We next consider the prosecutorial comments which the defendant contends were improper. In his closing argument, the prosecutor suggested that counsel for the defense and the State would be happy to answer inquiries about certain aspects of the case or the investigation after the case was over. This statement offered the jurors an opportunity to reserve doubts they may have had until the trial was over. It encouraged the jury to put aside potential doubts it might have to await their answer by counsel when the trial was over. Any comment which suggests dialogue with counsel when the trial is finished as a substitute for dealing with questions during jury deliberation is dangerous and should not be permitted.

Equally improper was the prosecutor’s statement that the State had “no quarrel” about its burden of proving the defendant’s guilt beyond a reasonable doubt, and that people “throughout the United States ® ® ® are being found guilty beyond a reasonable doubt every day of the week.” This comment had the effect of lessening the importance of the State’s burden of proof by implying that reasonable doubt was merely a pro-forma or minor detail.

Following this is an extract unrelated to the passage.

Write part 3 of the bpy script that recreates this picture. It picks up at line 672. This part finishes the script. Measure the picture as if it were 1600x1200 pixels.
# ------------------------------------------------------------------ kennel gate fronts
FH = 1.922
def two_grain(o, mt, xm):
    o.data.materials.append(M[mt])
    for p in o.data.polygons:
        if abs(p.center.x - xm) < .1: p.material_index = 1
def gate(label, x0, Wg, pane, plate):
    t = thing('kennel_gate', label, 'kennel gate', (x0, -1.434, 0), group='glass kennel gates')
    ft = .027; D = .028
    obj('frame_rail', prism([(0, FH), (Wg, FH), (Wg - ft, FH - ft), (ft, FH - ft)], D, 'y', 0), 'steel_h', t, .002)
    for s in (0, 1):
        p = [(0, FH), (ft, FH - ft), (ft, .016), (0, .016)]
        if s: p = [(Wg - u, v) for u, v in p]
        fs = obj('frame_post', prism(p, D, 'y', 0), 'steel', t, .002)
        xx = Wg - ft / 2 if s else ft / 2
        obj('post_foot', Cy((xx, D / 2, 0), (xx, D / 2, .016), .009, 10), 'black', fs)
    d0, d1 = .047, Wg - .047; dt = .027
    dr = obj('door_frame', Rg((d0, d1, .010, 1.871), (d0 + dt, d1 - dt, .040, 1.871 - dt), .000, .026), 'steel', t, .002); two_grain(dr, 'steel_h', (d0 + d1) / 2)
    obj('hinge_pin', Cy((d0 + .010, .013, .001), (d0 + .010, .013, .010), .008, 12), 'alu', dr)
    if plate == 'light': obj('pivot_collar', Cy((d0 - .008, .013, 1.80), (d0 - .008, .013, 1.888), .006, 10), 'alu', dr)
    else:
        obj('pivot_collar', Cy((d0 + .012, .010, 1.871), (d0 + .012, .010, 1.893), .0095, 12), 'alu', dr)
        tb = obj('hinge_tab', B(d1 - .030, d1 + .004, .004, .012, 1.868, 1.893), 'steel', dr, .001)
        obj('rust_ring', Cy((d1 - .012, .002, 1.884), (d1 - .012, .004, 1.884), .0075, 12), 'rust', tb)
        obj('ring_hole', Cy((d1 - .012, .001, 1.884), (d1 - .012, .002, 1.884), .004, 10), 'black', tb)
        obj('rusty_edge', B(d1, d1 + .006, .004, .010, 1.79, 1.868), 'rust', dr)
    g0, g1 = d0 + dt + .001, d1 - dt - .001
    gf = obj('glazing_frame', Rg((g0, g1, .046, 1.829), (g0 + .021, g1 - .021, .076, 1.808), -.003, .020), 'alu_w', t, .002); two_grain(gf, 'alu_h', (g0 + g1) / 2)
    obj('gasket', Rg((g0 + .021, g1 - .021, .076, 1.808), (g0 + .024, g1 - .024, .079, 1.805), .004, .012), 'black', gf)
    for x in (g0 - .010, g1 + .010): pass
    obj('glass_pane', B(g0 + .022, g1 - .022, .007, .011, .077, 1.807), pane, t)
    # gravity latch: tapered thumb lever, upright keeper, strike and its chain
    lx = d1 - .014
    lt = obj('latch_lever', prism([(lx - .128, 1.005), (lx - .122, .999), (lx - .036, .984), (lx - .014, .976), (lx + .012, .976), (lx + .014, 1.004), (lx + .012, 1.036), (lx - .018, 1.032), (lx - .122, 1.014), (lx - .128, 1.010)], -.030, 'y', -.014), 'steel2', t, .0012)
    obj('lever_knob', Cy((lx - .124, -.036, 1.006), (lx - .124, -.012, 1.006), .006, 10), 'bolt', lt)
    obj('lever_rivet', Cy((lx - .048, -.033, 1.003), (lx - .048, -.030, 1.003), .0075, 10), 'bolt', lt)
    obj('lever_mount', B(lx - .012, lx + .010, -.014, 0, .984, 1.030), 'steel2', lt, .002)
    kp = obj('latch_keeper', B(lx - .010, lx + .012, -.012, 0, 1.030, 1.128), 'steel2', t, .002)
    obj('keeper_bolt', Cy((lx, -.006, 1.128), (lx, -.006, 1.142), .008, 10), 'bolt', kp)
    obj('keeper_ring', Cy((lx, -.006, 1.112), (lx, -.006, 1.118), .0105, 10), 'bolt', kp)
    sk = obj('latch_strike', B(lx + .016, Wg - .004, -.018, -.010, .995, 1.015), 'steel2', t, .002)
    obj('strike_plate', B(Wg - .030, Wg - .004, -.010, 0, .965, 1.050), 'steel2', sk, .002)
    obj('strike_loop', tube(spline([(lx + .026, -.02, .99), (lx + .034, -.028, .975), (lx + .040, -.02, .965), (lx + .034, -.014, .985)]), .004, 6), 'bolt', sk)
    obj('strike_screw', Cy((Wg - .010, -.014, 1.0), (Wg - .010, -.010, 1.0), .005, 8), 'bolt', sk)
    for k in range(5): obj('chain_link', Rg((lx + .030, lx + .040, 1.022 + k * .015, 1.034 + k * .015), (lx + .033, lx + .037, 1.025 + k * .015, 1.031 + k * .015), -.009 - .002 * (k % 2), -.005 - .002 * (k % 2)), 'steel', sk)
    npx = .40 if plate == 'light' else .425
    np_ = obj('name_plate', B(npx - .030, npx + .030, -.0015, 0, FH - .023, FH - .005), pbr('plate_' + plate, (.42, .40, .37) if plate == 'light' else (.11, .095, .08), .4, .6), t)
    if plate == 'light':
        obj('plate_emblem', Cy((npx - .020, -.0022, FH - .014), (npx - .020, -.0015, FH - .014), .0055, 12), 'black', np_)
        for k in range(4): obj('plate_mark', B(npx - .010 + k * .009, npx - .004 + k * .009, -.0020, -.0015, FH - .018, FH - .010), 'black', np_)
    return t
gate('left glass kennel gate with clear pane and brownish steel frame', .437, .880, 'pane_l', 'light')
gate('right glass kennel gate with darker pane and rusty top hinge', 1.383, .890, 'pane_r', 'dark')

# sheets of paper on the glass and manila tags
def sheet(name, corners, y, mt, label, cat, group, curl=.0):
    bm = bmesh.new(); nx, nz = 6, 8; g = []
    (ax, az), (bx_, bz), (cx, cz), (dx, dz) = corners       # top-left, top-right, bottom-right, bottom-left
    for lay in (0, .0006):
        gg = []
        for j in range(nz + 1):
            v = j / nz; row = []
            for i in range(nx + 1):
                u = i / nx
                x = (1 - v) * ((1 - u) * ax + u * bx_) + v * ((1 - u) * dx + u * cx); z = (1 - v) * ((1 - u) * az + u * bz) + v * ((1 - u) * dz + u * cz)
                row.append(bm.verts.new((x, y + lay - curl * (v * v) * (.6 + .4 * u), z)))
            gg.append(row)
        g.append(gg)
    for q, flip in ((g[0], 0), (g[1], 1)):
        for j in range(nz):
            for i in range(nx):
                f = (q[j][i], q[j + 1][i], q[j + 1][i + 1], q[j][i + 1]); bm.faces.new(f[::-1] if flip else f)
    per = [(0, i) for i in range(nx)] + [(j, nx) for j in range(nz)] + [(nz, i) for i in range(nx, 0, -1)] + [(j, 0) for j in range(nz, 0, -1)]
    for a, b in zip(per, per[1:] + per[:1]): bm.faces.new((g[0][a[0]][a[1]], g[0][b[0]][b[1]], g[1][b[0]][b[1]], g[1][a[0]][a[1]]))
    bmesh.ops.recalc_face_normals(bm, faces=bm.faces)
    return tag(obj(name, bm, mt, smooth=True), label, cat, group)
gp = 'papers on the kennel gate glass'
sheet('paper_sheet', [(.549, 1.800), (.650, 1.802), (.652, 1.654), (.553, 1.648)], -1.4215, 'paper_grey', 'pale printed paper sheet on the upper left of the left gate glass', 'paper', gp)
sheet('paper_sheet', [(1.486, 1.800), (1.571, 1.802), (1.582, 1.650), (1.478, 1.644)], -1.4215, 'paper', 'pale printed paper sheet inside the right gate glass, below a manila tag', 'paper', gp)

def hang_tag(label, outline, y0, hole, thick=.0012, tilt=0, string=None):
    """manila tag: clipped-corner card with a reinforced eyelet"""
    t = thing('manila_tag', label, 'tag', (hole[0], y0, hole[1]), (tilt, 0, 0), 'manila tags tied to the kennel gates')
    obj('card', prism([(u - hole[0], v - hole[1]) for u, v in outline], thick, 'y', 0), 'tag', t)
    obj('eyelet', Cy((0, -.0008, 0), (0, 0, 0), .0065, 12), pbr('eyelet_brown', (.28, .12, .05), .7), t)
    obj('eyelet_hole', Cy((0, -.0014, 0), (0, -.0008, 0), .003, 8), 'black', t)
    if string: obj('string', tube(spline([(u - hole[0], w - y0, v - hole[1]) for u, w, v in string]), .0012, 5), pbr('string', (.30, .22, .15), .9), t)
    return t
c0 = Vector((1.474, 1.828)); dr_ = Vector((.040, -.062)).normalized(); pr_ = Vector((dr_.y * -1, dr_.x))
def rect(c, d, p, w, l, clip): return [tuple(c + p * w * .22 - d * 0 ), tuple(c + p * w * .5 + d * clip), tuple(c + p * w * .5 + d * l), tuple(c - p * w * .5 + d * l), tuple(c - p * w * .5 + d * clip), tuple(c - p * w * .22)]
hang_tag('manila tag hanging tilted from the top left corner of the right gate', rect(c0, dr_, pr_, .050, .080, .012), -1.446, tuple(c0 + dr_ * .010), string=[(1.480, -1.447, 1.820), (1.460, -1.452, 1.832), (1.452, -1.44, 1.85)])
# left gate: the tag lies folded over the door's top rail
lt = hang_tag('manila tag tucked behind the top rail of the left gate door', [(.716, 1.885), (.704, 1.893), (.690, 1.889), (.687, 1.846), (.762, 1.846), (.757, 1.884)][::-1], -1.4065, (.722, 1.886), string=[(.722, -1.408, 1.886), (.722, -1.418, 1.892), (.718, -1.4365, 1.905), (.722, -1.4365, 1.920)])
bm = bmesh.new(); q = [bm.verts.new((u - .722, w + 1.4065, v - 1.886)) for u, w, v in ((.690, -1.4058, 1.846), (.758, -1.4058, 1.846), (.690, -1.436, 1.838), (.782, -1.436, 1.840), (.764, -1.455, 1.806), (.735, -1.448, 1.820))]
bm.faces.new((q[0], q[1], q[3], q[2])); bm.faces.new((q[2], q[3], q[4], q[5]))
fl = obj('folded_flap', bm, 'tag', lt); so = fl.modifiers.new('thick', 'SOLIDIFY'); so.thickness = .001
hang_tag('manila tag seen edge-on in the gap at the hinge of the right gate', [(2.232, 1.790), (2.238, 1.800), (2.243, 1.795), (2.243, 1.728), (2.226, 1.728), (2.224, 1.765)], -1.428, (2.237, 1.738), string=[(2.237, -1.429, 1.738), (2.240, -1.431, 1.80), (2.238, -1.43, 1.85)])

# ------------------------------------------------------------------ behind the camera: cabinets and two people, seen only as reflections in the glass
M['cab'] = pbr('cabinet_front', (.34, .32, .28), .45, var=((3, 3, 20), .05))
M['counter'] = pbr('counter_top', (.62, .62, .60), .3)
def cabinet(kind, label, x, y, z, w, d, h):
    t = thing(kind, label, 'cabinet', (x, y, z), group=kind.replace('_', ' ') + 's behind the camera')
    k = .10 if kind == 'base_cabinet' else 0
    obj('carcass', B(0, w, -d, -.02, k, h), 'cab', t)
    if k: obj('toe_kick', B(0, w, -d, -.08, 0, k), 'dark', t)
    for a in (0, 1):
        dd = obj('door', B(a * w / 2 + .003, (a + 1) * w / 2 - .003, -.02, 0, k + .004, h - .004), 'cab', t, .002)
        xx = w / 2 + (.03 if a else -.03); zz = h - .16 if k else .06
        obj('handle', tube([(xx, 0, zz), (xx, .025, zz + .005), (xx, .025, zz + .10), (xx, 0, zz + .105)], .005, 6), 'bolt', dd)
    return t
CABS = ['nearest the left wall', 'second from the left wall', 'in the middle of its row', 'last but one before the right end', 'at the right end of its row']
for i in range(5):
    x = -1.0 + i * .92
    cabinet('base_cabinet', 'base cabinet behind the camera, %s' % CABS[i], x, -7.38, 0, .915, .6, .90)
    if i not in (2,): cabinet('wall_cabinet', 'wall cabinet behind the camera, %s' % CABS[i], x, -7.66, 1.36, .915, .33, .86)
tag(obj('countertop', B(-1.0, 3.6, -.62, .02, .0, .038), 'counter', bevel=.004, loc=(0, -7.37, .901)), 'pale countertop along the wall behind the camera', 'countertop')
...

Finally, the prosecutor’s statement that by believing the defendant’s account of the stabbing the jury would be labeling the prosecution witnesses, including two policemen, as liars was not objectionable. This statement was a way of commenting upon the credibility of the witnesses; this is a legitimate argument to a court or jury. People v. Hoffman (1948), 399 Ill. 57, 77 N.E.2d 195; People v. Agosto (1979), 70 Ill. App. 3d 851, 388 N.E.2d 1018; People v. Oden (1975), 26 Ill App. 3d 613, 617, 325 N.E.2d 446, 449.

Reversed and remanded.

McGILLICUBBY and RIZZI, JJ., concur.